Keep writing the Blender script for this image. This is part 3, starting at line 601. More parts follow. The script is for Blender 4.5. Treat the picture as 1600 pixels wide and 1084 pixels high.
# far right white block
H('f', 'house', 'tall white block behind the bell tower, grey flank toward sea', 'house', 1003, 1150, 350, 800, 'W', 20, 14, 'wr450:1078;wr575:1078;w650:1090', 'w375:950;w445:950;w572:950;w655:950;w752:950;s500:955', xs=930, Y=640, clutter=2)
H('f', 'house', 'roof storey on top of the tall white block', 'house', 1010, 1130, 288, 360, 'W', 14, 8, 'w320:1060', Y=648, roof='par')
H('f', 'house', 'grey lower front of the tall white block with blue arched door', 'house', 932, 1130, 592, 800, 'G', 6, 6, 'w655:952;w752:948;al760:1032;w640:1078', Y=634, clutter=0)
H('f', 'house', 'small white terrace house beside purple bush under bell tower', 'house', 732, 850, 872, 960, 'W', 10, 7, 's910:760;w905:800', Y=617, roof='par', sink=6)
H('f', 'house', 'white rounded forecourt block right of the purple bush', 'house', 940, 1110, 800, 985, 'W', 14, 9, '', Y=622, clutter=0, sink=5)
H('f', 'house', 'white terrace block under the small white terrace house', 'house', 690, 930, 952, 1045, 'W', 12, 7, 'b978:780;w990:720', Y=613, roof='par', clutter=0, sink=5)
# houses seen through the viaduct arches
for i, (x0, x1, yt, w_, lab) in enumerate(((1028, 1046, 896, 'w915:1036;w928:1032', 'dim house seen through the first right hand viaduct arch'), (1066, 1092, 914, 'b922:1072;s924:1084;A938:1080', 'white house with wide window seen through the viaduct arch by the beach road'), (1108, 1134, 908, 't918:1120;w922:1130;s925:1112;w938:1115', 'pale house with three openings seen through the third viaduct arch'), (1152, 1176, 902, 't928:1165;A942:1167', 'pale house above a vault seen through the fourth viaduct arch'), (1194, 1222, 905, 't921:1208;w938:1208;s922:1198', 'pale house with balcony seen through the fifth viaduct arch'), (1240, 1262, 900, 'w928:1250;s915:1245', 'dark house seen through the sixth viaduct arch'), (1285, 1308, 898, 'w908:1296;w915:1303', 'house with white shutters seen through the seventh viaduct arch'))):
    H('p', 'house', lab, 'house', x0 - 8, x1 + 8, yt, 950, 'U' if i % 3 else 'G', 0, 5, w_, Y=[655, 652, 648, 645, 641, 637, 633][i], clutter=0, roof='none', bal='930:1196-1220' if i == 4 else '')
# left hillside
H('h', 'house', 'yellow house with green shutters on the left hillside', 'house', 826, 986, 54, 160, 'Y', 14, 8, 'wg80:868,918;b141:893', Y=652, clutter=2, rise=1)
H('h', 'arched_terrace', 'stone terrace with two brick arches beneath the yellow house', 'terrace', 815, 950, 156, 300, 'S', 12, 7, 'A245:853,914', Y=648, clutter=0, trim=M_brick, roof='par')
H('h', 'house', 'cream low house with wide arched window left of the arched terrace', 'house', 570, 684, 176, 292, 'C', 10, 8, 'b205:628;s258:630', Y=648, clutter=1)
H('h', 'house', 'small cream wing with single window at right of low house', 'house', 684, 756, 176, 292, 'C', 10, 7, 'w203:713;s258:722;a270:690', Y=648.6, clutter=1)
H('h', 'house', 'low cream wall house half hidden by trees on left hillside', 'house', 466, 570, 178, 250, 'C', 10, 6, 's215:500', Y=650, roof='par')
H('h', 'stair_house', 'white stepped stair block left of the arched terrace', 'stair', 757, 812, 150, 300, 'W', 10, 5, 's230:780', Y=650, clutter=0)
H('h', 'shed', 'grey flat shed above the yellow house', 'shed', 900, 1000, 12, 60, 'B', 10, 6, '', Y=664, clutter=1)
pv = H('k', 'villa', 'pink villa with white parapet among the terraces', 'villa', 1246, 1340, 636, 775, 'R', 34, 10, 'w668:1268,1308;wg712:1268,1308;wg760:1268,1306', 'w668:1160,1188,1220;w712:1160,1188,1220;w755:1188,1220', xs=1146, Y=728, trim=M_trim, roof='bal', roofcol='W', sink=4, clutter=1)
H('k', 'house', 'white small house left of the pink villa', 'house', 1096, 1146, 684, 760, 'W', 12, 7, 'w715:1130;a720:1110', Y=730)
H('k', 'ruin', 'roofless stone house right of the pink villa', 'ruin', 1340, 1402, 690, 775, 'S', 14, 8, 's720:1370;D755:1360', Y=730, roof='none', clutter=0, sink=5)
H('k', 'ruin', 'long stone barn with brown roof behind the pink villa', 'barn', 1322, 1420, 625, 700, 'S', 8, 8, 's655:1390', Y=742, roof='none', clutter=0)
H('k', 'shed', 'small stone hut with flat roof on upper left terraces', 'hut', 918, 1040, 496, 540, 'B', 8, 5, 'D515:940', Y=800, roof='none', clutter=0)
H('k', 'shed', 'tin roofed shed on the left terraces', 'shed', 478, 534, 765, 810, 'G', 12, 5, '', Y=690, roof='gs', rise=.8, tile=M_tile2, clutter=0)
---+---
=== Written instruction ===
Copy down the material exactly as written.

=== Solution for this exercise ===
Keep writing the Blender script for this image. This is part 3, starting at line 601. More parts follow. The script is for Blender 4.5. Treat the picture as 1600 pixels wide and 1084 pixels high.
# far right white block
H('f', 'house', 'tall white block behind the bell tower, grey flank toward sea', 'house', 1003, 1150, 350, 800, 'W', 20, 14, 'wr450:1078;wr575:1078;w650:1090', 'w375:950;w445:950;w572:950;w655:950;w752:950;s500:955', xs=930, Y=640, clutter=2)
H('f', 'house', 'roof storey on top of the tall white block', 'house', 1010, 1130, 288, 360, 'W', 14, 8, 'w320:1060', Y=648, roof='par')
H('f', 'house', 'grey lower front of the tall white block with blue arched door', 'house', 932, 1130, 592, 800, 'G', 6, 6, 'w655:952;w752:948;al760:1032;w640:1078', Y=634, clutter=0)
H('f', 'house', 'small white terrace house beside purple bush under bell tower', 'house', 732, 850, 872, 960, 'W', 10, 7, 's910:760;w905:800', Y=617, roof='par', sink=6)
H('f', 'house', 'white rounded forecourt block right of the purple bush', 'house', 940, 1110, 800, 985, 'W', 14, 9, '', Y=622, clutter=0, sink=5)
H('f', 'house', 'white terrace block under the small white terrace house', 'house', 690, 930, 952, 1045, 'W', 12, 7, 'b978:780;w990:720', Y=613, roof='par', clutter=0, sink=5)
# houses seen through the viaduct arches
for i, (x0, x1, yt, w_, lab) in enumerate(((1028, 1046, 896, 'w915:1036;w928:1032', 'dim house seen through the first right hand viaduct arch'), (1066, 1092, 914, 'b922:1072;s924:1084;A938:1080', 'white house with wide window seen through the viaduct arch by the beach road'), (1108, 1134, 908, 't918:1120;w922:1130;s925:1112;w938:1115', 'pale house with three openings seen through the third viaduct arch'), (1152, 1176, 902, 't928:1165;A942:1167', 'pale house above a vault seen through the fourth viaduct arch'), (1194, 1222, 905, 't921:1208;w938:1208;s922:1198', 'pale house with balcony seen through the fifth viaduct arch'), (1240, 1262, 900, 'w928:1250;s915:1245', 'dark house seen through the sixth viaduct arch'), (1285, 1308, 898, 'w908:1296;w915:1303', 'house with white shutters seen through the seventh viaduct arch'))):
    H('p', 'house', lab, 'house', x0 - 8, x1 + 8, yt, 950, 'U' if i % 3 else 'G', 0, 5, w_, Y=[655, 652, 648, 645, 641, 637, 633][i], clutter=0, roof='none', bal='930:1196-1220' if i == 4 else '')
# left hillside
H('h', 'house', 'yellow house with green shutters on the left hillside', 'house', 826, 986, 54, 160, 'Y', 14, 8, 'wg80:868,918;b141:893', Y=652, clutter=2, rise=1)
H('h', 'arched_terrace', 'stone terrace with two brick arches beneath the yellow house', 'terrace', 815, 950, 156, 300, 'S', 12, 7, 'A245:853,914', Y=648, clutter=0, trim=M_brick, roof='par')
H('h', 'house', 'cream low house with wide arched window left of the arched terrace', 'house', 570, 684, 176, 292, 'C', 10, 8, 'b205:628;s258:630', Y=648, clutter=1)
H('h', 'house', 'small cream wing with single window at right of low house', 'house', 684, 756, 176, 292, 'C', 10, 7, 'w203:713;s258:722;a270:690', Y=648.6, clutter=1)
H('h', 'house', 'low cream wall house half hidden by trees on left hillside', 'house', 466, 570, 178, 250, 'C', 10, 6, 's215:500', Y=650, roof='par')
H('h', 'stair_house', 'white stepped stair block left of the arched terrace', 'stair', 757, 812, 150, 300, 'W', 10, 5, 's230:780', Y=650, clutter=0)
H('h', 'shed', 'grey flat shed above the yellow house', 'shed', 900, 1000, 12, 60, 'B', 10, 6, '', Y=664, clutter=1)
pv = H('k', 'villa', 'pink villa with white parapet among the terraces', 'villa', 1246, 1340, 636, 775, 'R', 34, 10, 'w668:1268,1308;wg712:1268,1308;wg760:1268,1306', 'w668:1160,1188,1220;w712:1160,1188,1220;w755:1188,1220', xs=1146, Y=728, trim=M_trim, roof='bal', roofcol='W', sink=4, clutter=1)
H('k', 'house', 'white small house left of the pink villa', 'house', 1096, 1146, 684, 760, 'W', 12, 7, 'w715:1130;a720:1110', Y=730)
H('k', 'ruin', 'roofless stone house right of the pink villa', 'ruin', 1340, 1402, 690, 775, 'S', 14, 8, 's720:1370;D755:1360', Y=730, roof='none', clutter=0, sink=5)
H('k', 'ruin', 'long stone barn with brown roof behind the pink villa', 'barn', 1322, 1420, 625, 700, 'S', 8, 8, 's655:1390', Y=742, roof='none', clutter=0)
H('k', 'shed', 'small stone hut with flat roof on upper left terraces', 'hut', 918, 1040, 496, 540, 'B', 8, 5, 'D515:940', Y=800, roof='none', clutter=0)
H('k', 'shed', 'tin roofed shed on the left terraces', 'shed', 478, 534, 765, 810, 'G', 12, 5, '', Y=690, roof='gs', rise=.8, tile=M_tile2, clutter=0)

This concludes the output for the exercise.